This is why the government partners with the Private Sector

DAR-The Office of the Treasury Registrar (OTR) has explained that the government decided to collaborate with the private sector in managing certain state-owned enterprises to enhance efficiency, attract capital, and leverage technology to drive national economic growth.
Ms Lightness Mauki, Director of Performance Management, Monitoring, and Evaluation of Commercial Enterprises at OTR, said the partnership is part of a broader government strategy to improve enterprise performance while encouraging investment.

Ms. Mauki made the remarks during an interview on the Kumekucha program, aired on ITV Tanzania, as preparations continue for the Minority Interest Forum (MIF) 2026-an upcoming gathering of more than 150 board directors and CEOs from 56 companies where the government holds less than 51 percent of the shares.

The forum, which aims to strengthen strategic leadership in these companies, is scheduled for March 16–18 at PAPU Tower in Arusha.

Looking back at the government’s divestment strategy, Ms Mauki explained that it once owned over 400 state-owned enterprises.

“Originally, there were more than 400 enterprises. We decided to sell some to the private sector while retaining 56, in which we hold minority shares,” She expounded.

He added: “We offloaded shares to allow private investors to take larger stakes, enabling collaboration in expertise, capital, and technology to ensure these companies continue to grow.”

The arrangement benefits both sides--- Private investors gain opportunities for profit and investment, while the government collects dividends and ensures that these enterprises deliver value to citizens.

Over the past five years, dividends from companies where the government holds minority stakes have surged by 357 percent, rising from Sh58.26 billion in the 2019/20 fiscal year to Sh266.52 billion in 2024/25.

This remarkable growth highlights the success of the government’s divestment strategy in boosting efficiency and generating higher returns.

The increase in dividends is matched by a rise in government investment in these companies.
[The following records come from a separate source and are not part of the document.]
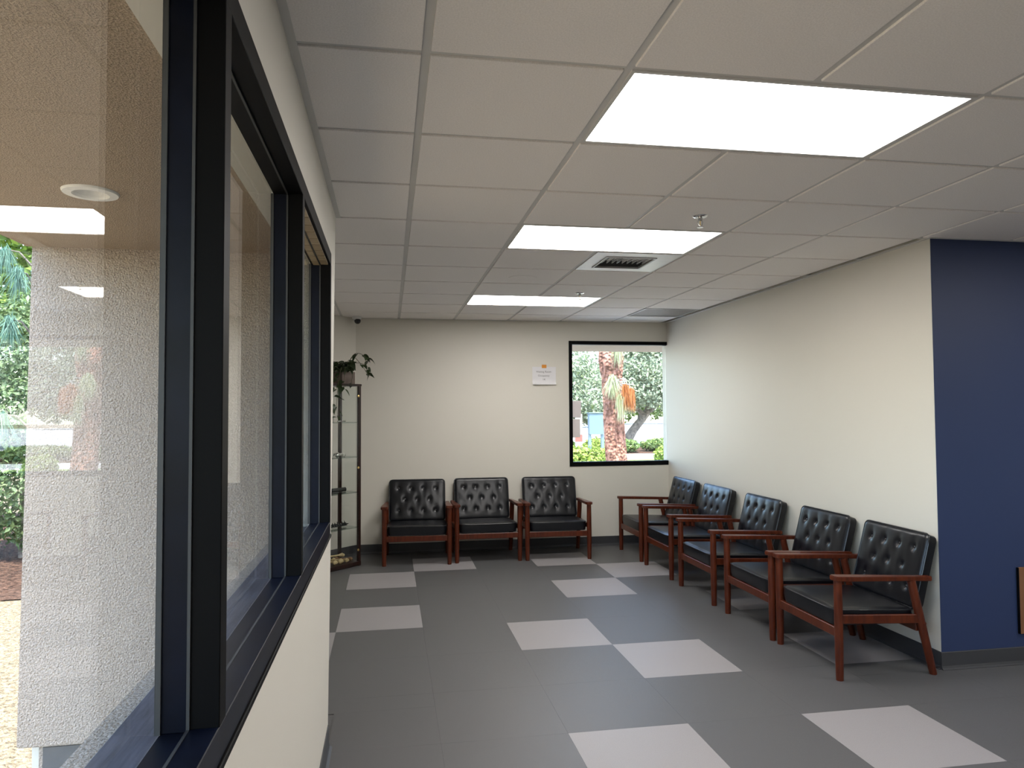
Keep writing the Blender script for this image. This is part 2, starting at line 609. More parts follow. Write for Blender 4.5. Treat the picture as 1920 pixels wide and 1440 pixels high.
# ------------------------------------------------------------------ window 1 (long window on the left)
GXP = -.365
w1 = struct('window_1')
MY = [1.262+1.109*k for k in range(-4, 3)]
boxo('head_frame', 'black', w1, -.32, -.273, YJ0, YJ1, HEAD0, HEAD1, bev=.0015)
boxo('head_stop', 'black', w1, GXP, -.3215, YJ0, YJ1, HEAD0-.004, HEAD1-.002, bev=.0015)
boxo('head_gasket', 'gasket', w1, -.3235, -.3185, YJ0, YJ1, HEAD0-.0055, HEAD0-.001)
boxo('sill_frame', 'sky_tint_al', w1, -.32, -.273, YJ0, YJ1, SILL0, SILL1, bev=.0015)
boxo('sill_stop', 'sky_tint_al', w1, GXP, -.3215, YJ0, YJ1, SILL0+.002, SILL1-.004, bev=.0015)
boxo('sill_gasket', 'gasket', w1, -.3235, -.3185, YJ0, YJ1, SILL1-.005, SILL1+.0008)
boxo('sill_shadow_gap', 'black', w1, XL-.004, XL+.010, YJ0, YJ1, SILL0-.014, SILL0-.0005, bev=.002)  # black strip put in for the shadow gap where sill meets wall
boxo('outer_ledge', 'ledge', w1, -.458, GXP-.006, YJ0, YJ1, .955, SILL1-.022, bev=.004)
for y in MY:
    wd_ = .046
    boxo('mullion', 'black', w1, -.32, -.2725, y, y+wd_, SILL1-.001, HEAD0+.001, bev=.0015)
    boxo('mullion_stop', 'sky_tint_al', w1, GXP, -.3215, y-.002, y+wd_, SILL1-.004, HEAD0-.003, bev=.0015)
    boxo('mullion_gasket', 'gasket', w1, -.3235, -.3185, y-.0035, y+.003, SILL1, HEAD0-.005)
    boxo('glass_gasket', 'gasket', w1, GXP-.006, GXP+.003, y-.006, y-.001, SILL1-.004, HEAD0-.004)
boxo('mullion', 'black', w1, GXP, -.273, YJ0, YJ0+.05, SILL1, HEAD0)
for a, b_ in zip([YJ0+.05]+[y+.046 for y in MY[1:-1]], MY[1:]):
    if b_-a > .1:
        boxo('glass_pane', 'glass', w1, GXP-.0055, GXP-.0005, a-.006, b_+.004, SILL1-.010, HEAD0+.006)
# row of brown blocks with gaps, under the head of the last bay
y = MY[-2]+.056
while y < MY[-1]-.05:
    boxo('brown_block', 'block', w1, -.352, -.324, y, y+.10, HEAD0-.009, HEAD0-.0045)
    boxo('brown_block', 'block', w1, -.317, -.284, y, y+.10, HEAD0-.006, HEAD0+.001)
    y += .107

# ------------------------------------------------------------------ window 2 (square window in the far wall)
w2 = struct('window_2')
boxo('window_frame', 'black', w2, WX0, WX0+.04, YF-.008, 8.14, WZ0, WZ1, bev=.002)
boxo('window_frame', 'black', w2, WX0+.04, WX1-.0005, YF-.008, 8.14, WZ1-.037, WZ1, bev=.002)
boxo('window_frame', 'black', w2, WX0+.04, WX1-.0005, YF-.008, 8.14, WZ0, WZ0+.05, bev=.002)
boxo('window_gasket', 'gasket', w2, WX0+.04, WX1-.001, 8.06, 8.10, WZ1-.042, WZ1-.037)
boxo('glass_pane', 'glass', w2, WX0+.036, WX1-.0005, 8.098, 8.104, WZ0+.045, WZ1-.035)

# ------------------------------------------------------------------ outside shell: soffits and an unseen roof
SOF = EYE+.787
ro = MB().box(-1.68, -.482, YR-.4, 3.70, SOF, 2.75)
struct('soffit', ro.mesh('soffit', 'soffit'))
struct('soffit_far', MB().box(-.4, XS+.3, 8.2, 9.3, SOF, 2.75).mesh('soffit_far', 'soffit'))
struct('unseen_roof', MB().box(-1.68, XS+.4, YR-.5, 9.35, 2.76, 3.4).mesh('unseen_roof', 'stucco'))  # unseen box over the building, added to block sun and sky

# ================================================================== CEILING FITTINGS
L_lab = {
 (1, 0): 'large bright ceiling light panel nearest the camera at the upper right',
 (1, 3): 'bright ceiling light panel in the middle, directly before the air vent',
 (1, 7): 'small-looking bright ceiling light panel farthest away, near the far wall',
 (1, -4): 'bright ceiling light panel behind the camera, near the long window',
 (6, 0): 'bright ceiling light panel out of frame to the right, level with the nearest panel',
 (6, -4): 'bright ceiling light panel in the rear right part of the room'}
for c, r in lights:
    x0, x1 = GX0+G*c+.013, GX0+G*(c+2)-.013
    y0, y1 = GY0+G*r+.013, GY0+G*(r+1)-.013
    t = thing('ceiling_light', L_lab[(c, r)], 'ceiling light', ((x0+x1)/2, (y0+y1)/2, CZ), 0, 'flat light panels in the ceiling grid')
    a, b_ = (x1-x0)/2, (y1-y0)/2
    f = MB()
    f.box(-a, a, -b_, -b_+.012, .001, .03)
    f.box(-a, a, b_-.012, b_, .001, .03)
    f.box(-a, -a+.012, -b_+.012, b_-.012, .001, .03)
    f.box(a-.012, a, -b_+.012, b_-.012, .001, .03)
    f.build('light_frame', 'grid', t)
    boxo('diffuser', 'panel', t, -a+.012, a-.012, -b_+.012, b_-.012, .006, .02)

# air vent: a white panel with a square louvred opening
x0, y0 = GX0+G*VENT[0]+hw, GY0+G*VENT[1]+hw
S = G-2*hw
t = thing('air_vent', 'white square ceiling air vent with dark louvres behind the middle light panel', 'vent', (x0+S/2, y0+S/2, CZ))
q, o_ = .172, S/2
p = MB()
p.box(-o_, -q-.02, -o_, o_, 0, .012)
p.box(q-.02, o_, -o_, o_, 0, .012)
p.box(-q-.02, q-.02, -o_, -q, 0, .012)
p.box(-q-.02, q-.02, q, o_, 0, .012)
p.build('vent_panel', 'white_metal', t)
f = MB()
f.box(-q-.026, -q-.012, -q-.006, q+.006, -.006, .03)
f.box(q-.028, q-.014, -q-.006, q+.006, -.006, .03)
f.box(-q-.012, q-.028, -q-.006, -q+.006, -.006, .03)
f.box(-q-.012, q-.028, q-.006, q+.006, -.006, .03)
f.build('vent_frame', 'louver', t)
boxo('vent_duct', 'dark_in', t, -q-.02, q-.02, -q, q, .055, .08)
for i in range(9):
    x = -q+.006+i*(2*q-.05)/8
    mt = Matrix.Translation((x, -.07, .012)) @ Matrix.Rotation(math.radians(12), 4, 'Y')
    MB().box(-.0015, .0015, -.10, .105, -.012, .012, mtx=mt).build('louver', 'louver', t)
for i in range(5):
    y = .045+i*.027
    mt = Matrix.Translation((-.02, y, .014)) @ Matrix.Rotation(math.radians(-40), 4, 'X')
    MB().box(-q+.01, q-.01, -.012, .012, -.001, .001, mtx=mt).build('louver', 'dark_in', t)

# return grille: perforated dark panel at the far right
x0, y0 = GX0+G*RET[0]+hw, GY0+G*RET[1]+hw
t = thing('return_grille', 'grey-brown perforated ceiling return grille in the far right corner', 'vent', (x0+S/2, y0+S/2, CZ))
M['perf'] = mat('perforated_grey', (.20, .18, .155), .6, noise=(400, .35, 1))
f = MB()
f.box(-o_, o_, -o_, -o_+.022, 0, .012)
f.box(-o_, o_, o_-.022, o_, 0, .012)
f.box(-o_, -o_+.022, -o_+.022, o_-.022, 0, .012)
f.box(o_-.022, o_, -o_+.022, o_-.022, 0, .012)
f.build('grille_frame', 'louver', t)
boxo('grille_face', 'perf', t, -o_+.022, o_-.022, -o_+.022, o_-.022, .004, .012)

# speaker grille
t = MB().lathe([(0, -.004), (.10, -.004), (.108, -.002), (.108, 0), (0, 0)], 40).build('ceiling_speaker', 'tile', None, 40, (1.016, 5.454, CZ))
tag(t, 'round flush white ceiling speaker grille beside the air vent', 'speaker')

# sprinkler heads
def sprinkler(x, y, label):
    t = thing('sprinkler_head', label, 'sprinkler', (x, y, CZ), 0, 'fire sprinkler heads')
    MB().lathe([(.012, -.006), (.030, -.008), (.038, -.004), (.040, 0), (.012, 0)], 24).build('escutcheon', 'chrome', t, 40)
    b = MB().lathe([(0, -.004), (.011, -.004), (.011, -.022), (.006, -.026), (0, -.026)], 12)
    b.build('sprinkler_body', 'chrome', t, 40)
    for s in (-1, 1):
        MB().tube([(s*.010, 0, -.022), (s*.013, 0, -.034), (s*.008, 0, -.050), (0, 0, -.056)], .0025, 6).build('frame_arm', 'chrome', t, 40)
    MB().tube([(0, 0, -.024), (0, 0, -.050)], .0025, 6).build('glass_bulb', 'brass', t)
    MB().lathe([(0, -.056), (.006, -.056), (.017, -.060), (.017, -.062), (0, -.062)], 16).build('deflector', 'chrome', t)
sprinkler(1.626, 3.574, 'chrome sprinkler head on the ceiling just before the middle light panel')
sprinkler(1.642, 6.09, 'small chrome sprinkler head on the ceiling beside the farthest light panel')

# security camera
t = thing('security_camera', 'small dome security camera with black lens below the ceiling in the far left corner', 'camera', (-.345, 7.93, CZ))
MB().lathe([(0, 0), (.050, 0), (.050, -.022), (.044, -.030), (0, -.030)], 24).build('camera_base', 'white', t, 40)
MB().ball((.008, -.012, -.048), .034, 20).build('camera_dome', 'camblack', t, 60)
MB().lathe([(.030, -.030), (.038, -.030), (.037, -.038), (.030, -.038)], 24).build('camera_ring', 'white', t, 40)

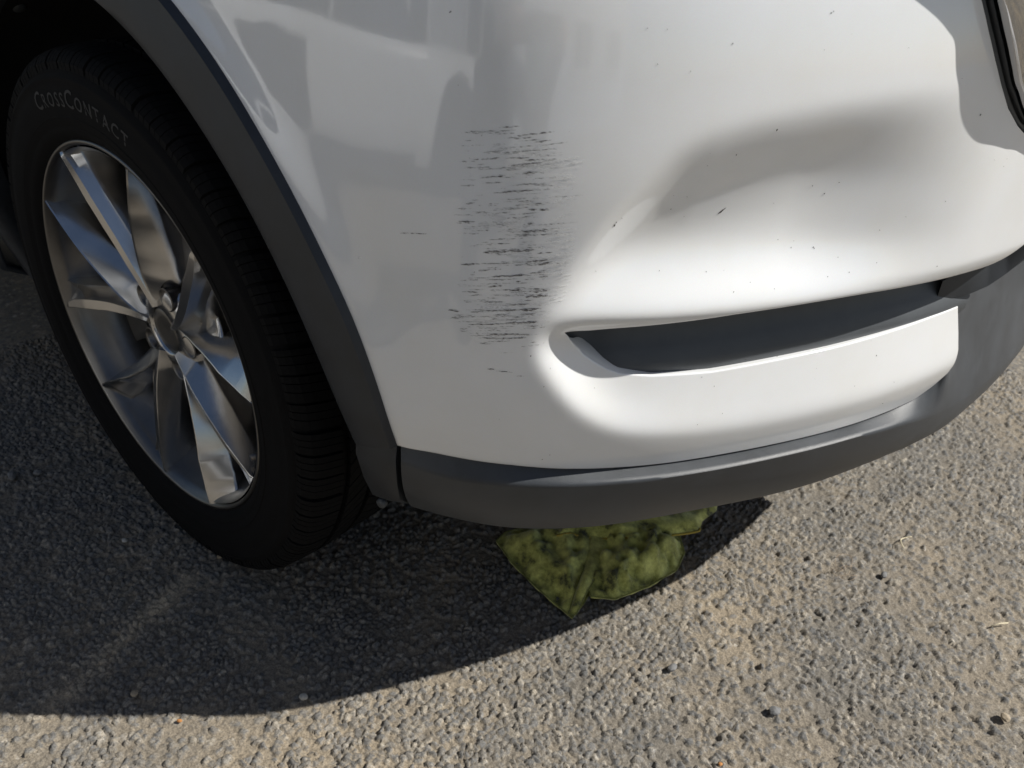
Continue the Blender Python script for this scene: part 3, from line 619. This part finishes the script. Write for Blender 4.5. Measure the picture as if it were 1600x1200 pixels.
# ------------------------------------------------------------ asphalt
def ground_mat(fine):
    mt, nt, p = newmat('asphalt' if fine else 'asphalt_far'); L = nt.links
    tc = N(nt, 'ShaderNodeTexCoord'); O = tc.outputs['Object']
    big = N(nt, 'ShaderNodeTexNoise', Scale=3.2, Detail=5.0, Roughness=.6); L.new(O, big.inputs['Vector'])
    grit = N(nt, 'ShaderNodeTexNoise', Scale=420.0, Detail=3.0); L.new(O, grit.inputs['Vector'])
    if fine:
        at = N(nt, 'ShaderNodeVertexColor'); at.layer_name = 'stone'; sep = N(nt, 'ShaderNodeSeparateColor'); L.new(at.outputs[0], sep.inputs[0]); rnd, stone, tint = sep.outputs[0], sep.outputs[1], sep.outputs[2]
    else:
        vo = N(nt, 'ShaderNodeTexVoronoi', Scale=105.0); L.new(O, vo.inputs['Vector']); sep = N(nt, 'ShaderNodeSeparateColor'); L.new(vo.outputs['Color'], sep.inputs[0]); rnd, tint = sep.outputs[0], sep.outputs[2]
        v2 = N(nt, 'ShaderNodeTexVoronoi', Scale=105.0, feature='DISTANCE_TO_EDGE'); L.new(O, v2.inputs['Vector']); mm = N(nt, 'ShaderNodeMapRange'); mm.inputs['From Max'].default_value = .25; L.new(v2.outputs[0], mm.inputs[0]); stone = mm.outputs[0]
    sr = N(nt, 'ShaderNodeValToRGB'); e = sr.color_ramp.elements; e[0].position = 0; e[0].color = (.070, .074, .078, 1); e[1].position = 1; e[1].color = (.42, .395, .35, 1)
    for ps, c in ((.25, (.125, .126, .126)), (.5, (.21, .19, .16)), (.62, (.13, .135, .14)), (.80, (.29, .265, .225)), (.93, (.31, .275, .22))): q = e.new(ps); q.color = (*c, 1)
    L.new(rnd, sr.inputs[0])
    dust = N(nt, 'ShaderNodeValToRGB'); dust.color_ramp.elements[0].position = .36; dust.color_ramp.elements[1].position = .66; dust.color_ramp.elements[0].color = (.140, .128, .110, 1); dust.color_ramp.elements[1].color = (.250, .208, .152, 1); L.new(big.outputs['Fac'], dust.inputs[0])
    mx = N(nt, 'ShaderNodeMix', data_type='RGBA'); L.new(dust.outputs[0], mx.inputs[6]); L.new(sr.outputs[0], mx.inputs[7])
    mul = N(nt, 'ShaderNodeMath', operation='MULTIPLY'); mul.inputs[1].default_value = .80; L.new(stone, mul.inputs[0]); L.new(mul.outputs[0], mx.inputs[0])
    g = N(nt, 'ShaderNodeMapRange'); g.inputs['From Min'].default_value = .3; g.inputs['From Max'].default_value = .7; g.inputs['To Min'].default_value = .62; g.inputs['To Max'].default_value = 1.35; L.new(grit.outputs['Fac'], g.inputs[0])
    m2 = N(nt, 'ShaderNodeMix', data_type='RGBA', blend_type='MULTIPLY'); m2.inputs[0].default_value = 1
    if fine:
        m3 = N(nt, 'ShaderNodeMix', data_type='RGBA'); m3.inputs[7].default_value = (.46, .38, .27, 1); sa = N(nt, 'ShaderNodeAttribute'); sa.attribute_name = 'pale_streak'; L.new(sa.outputs['Fac'], m3.inputs[0]); L.new(mx.outputs[2], m3.inputs[6]); L.new(m3.outputs[2], m2.inputs[6])  # blends a pale tan streak over the asphalt colour, by vertex attribute
    else: L.new(mx.outputs[2], m2.inputs[6])
    L.new(g.outputs[0], m2.inputs[7]); L.new(m2.outputs[2], p.inputs['Base Color'])
    p.inputs['Roughness'].default_value = .86; p.inputs['Specular IOR Level'].default_value = .35
    rr = N(nt, 'ShaderNodeMapRange'); rr.inputs['From Min'].default_value = .80; rr.inputs['From Max'].default_value = 1.0; rr.inputs['To Min'].default_value = .90 if fine else .95; rr.inputs['To Max'].default_value = .34 if fine else .90; L.new(tint, rr.inputs[0]); L.new(rr.outputs[0], p.inputs['Roughness'])
    b = N(nt, 'ShaderNodeBump', Strength=.55, Distance=.0012); L.new(grit.outputs['Fac'], b.inputs['Height']); L.new(b.outputs[0], p.inputs['Normal'])
    return mt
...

Ms Mauki said that during the same period, the government’s investment in minority-owned companies grew by 140 percent, climbing from Sh1.5 trillion to Sh3.6 trillion, underscoring the steady growth and effectiveness of the collaborative strategy with the private sector.

When asked who initiates private sector participation in these enterprises, she stressed that it is a deliberate government strategy aimed at improving the performance of public enterprises.

“The government recognized that there were many enterprises, and at the same time, technology is advancing rapidly and capital needs are substantial. Therefore, it was necessary to work with the private sector to ensure collaboration in managing and developing these companies,” she said.

She clarified that the strategy ensures the government retains shares in strategic companies while allowing the private sector to participate in investment.

“It was a specific government strategy to distribute shares while keeping minority stakes in strategic enterprises,” she said.

She emphasized that the government cannot cede full ownership because it has obligations to the public.

“You cannot give away 100 percent because the government has a duty to ensure citizens receive a range of services and products,” he explained.

Regarding youth participation, Ms Mauki said the government has prepared a new framework through Dira 2050 and OTR’s 25-year Long-Term Perspective Plan, set to commence on July 1, 2026.

“The plan will expand the range of companies and institutions listed on the stock market to provide broader opportunities for citizens, especially young people, to own shares and earn dividends,” he said.

He added that youth participation was not extensively covered in the previous plan, which ends on June 30 this year, but will receive greater emphasis under the new long-term framework.